Because they will very soon go to slaughter, bobby calves often do not get the same standard of housing, cleanliness, care or attention as the valuable replacement heifers or the bull calves being reared for veal. For their health and welfare, bobby calves should be fed twice a day and be housed in sheltered, clean and dry environments with room to lie down on suitable bedding.

A moderate carnivore who eats only a little cheese and does not drink much milk probably requires few if any Bobby Calves to be slaughtered, we feed them up for a year or two and then eat them. But vegetarians do not eat beef, but they do drink milk and eat cheese.

It’s much the same with eggs, even the most moderate egg eater produces some cockerels that somebody has to eat. At least in their case a free range cockerel gets a decent life before the pot…

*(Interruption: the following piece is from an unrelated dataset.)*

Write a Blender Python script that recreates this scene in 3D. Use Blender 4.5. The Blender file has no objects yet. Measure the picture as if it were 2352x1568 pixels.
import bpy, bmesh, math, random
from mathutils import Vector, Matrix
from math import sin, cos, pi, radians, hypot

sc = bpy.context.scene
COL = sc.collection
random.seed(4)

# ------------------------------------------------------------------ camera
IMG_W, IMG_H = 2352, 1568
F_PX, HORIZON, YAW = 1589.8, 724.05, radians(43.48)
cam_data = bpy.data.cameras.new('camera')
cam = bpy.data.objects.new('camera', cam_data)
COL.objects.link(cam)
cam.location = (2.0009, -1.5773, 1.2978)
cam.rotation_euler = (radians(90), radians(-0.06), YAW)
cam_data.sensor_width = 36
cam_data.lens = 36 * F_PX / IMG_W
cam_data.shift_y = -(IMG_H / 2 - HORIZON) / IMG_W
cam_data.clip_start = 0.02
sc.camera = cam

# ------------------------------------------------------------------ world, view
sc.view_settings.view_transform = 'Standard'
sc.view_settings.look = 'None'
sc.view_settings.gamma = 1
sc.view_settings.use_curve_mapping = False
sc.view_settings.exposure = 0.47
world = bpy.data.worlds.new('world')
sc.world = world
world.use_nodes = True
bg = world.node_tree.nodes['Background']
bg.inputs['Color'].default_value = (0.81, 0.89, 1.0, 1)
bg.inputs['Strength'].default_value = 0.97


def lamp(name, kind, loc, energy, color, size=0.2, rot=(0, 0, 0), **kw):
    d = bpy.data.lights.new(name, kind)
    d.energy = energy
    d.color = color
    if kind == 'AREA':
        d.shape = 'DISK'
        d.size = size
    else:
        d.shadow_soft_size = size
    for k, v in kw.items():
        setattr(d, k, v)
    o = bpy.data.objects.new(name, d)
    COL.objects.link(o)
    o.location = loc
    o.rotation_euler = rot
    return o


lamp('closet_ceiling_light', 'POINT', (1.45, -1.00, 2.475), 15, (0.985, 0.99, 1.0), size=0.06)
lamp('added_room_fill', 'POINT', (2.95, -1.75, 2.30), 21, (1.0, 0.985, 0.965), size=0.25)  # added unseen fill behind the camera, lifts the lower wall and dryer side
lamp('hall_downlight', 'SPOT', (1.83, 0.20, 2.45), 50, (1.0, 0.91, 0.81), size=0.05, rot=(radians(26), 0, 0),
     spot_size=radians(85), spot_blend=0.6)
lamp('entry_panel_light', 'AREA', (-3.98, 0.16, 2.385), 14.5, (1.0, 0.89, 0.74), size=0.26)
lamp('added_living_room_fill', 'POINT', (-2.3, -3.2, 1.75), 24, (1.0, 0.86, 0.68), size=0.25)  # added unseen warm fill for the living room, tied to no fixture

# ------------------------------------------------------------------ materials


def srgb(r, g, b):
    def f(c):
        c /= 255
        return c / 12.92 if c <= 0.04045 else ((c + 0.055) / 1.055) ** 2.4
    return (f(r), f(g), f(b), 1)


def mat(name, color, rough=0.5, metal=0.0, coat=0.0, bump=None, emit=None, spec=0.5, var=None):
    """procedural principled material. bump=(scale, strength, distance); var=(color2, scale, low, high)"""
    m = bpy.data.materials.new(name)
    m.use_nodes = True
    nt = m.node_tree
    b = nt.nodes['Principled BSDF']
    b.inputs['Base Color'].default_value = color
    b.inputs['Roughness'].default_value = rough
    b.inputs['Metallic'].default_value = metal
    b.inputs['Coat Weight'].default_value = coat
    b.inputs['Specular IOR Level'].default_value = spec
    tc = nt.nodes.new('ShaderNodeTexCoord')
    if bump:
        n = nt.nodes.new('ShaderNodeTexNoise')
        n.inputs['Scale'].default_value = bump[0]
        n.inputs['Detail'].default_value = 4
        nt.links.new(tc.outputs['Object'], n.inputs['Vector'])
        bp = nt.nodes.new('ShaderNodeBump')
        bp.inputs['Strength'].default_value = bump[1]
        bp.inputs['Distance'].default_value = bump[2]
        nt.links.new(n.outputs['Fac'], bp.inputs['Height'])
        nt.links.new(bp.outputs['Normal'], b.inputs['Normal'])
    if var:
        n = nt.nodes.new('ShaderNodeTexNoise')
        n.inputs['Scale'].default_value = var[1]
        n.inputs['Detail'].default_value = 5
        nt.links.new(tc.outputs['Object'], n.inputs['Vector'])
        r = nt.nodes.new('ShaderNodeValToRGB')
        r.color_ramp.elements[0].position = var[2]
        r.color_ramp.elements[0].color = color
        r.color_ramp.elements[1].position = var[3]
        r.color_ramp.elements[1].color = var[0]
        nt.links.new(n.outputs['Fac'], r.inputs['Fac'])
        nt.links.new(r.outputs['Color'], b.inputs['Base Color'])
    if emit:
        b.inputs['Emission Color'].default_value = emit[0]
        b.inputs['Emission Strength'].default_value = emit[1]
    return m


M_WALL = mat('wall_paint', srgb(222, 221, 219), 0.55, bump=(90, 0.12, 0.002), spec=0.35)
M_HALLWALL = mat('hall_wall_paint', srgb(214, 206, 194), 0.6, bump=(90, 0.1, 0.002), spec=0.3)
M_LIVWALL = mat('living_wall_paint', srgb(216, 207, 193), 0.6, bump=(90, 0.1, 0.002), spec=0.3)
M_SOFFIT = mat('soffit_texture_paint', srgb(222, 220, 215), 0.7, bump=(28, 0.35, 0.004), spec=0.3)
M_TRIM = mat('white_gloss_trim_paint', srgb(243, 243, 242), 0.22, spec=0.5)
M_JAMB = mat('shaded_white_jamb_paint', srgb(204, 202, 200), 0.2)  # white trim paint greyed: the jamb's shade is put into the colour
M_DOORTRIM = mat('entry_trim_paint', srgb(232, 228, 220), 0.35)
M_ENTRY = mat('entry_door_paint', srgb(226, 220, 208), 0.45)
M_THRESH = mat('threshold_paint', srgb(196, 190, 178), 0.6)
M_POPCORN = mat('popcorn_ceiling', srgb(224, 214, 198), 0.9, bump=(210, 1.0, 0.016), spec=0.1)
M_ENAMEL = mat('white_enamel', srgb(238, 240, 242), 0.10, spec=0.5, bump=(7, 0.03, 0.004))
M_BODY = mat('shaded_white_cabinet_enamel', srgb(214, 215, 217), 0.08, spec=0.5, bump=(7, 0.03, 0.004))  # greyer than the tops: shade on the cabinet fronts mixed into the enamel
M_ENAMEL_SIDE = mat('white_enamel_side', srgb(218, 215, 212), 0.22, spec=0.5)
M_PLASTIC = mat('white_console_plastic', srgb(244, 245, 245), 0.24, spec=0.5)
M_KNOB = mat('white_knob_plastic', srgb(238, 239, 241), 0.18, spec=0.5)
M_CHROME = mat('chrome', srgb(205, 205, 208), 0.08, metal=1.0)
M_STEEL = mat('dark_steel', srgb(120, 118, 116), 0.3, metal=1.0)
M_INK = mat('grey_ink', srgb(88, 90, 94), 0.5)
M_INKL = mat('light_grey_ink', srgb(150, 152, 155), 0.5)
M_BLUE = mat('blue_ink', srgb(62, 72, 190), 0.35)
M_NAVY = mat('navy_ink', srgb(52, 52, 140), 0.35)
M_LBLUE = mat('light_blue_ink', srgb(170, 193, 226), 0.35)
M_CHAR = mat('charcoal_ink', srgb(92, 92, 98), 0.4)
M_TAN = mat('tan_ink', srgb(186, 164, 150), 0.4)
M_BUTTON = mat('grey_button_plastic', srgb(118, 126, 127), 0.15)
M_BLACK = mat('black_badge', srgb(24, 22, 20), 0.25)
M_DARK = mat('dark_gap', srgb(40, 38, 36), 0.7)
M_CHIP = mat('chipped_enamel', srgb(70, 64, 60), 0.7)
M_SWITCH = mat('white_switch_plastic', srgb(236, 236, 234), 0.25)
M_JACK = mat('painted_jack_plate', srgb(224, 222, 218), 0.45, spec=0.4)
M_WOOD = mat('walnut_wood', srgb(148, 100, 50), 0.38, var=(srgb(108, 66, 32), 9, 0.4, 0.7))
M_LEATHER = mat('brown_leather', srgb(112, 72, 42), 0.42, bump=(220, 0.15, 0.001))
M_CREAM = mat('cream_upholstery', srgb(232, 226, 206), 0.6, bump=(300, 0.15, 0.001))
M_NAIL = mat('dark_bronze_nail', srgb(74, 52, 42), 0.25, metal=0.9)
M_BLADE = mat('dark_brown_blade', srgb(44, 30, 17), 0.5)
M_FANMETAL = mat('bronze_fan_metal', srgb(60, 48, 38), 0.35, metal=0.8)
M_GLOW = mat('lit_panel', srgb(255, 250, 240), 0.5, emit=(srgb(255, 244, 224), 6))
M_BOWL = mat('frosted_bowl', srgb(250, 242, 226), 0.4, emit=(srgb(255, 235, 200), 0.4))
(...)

I don’t know what you make of it, but my conclusion is clear:

  • Vegans do not harm animals
  • Moderate carnivores slaughter a few animals, but after they have had a decent life and are grown up
  • Vegetarians slaughter loads of baby calves and their treatment seems cruel and malicious

If any Vegetarian can defend their morality I’d be delighted to hear it. Until then I can only plead with you, if you don’t like meat then learn to eat Vegan!

Notes   [ + ]

1. “Processed” here means animals just a few days old being herded into cattle trucks and shipped to the slaughterhouse.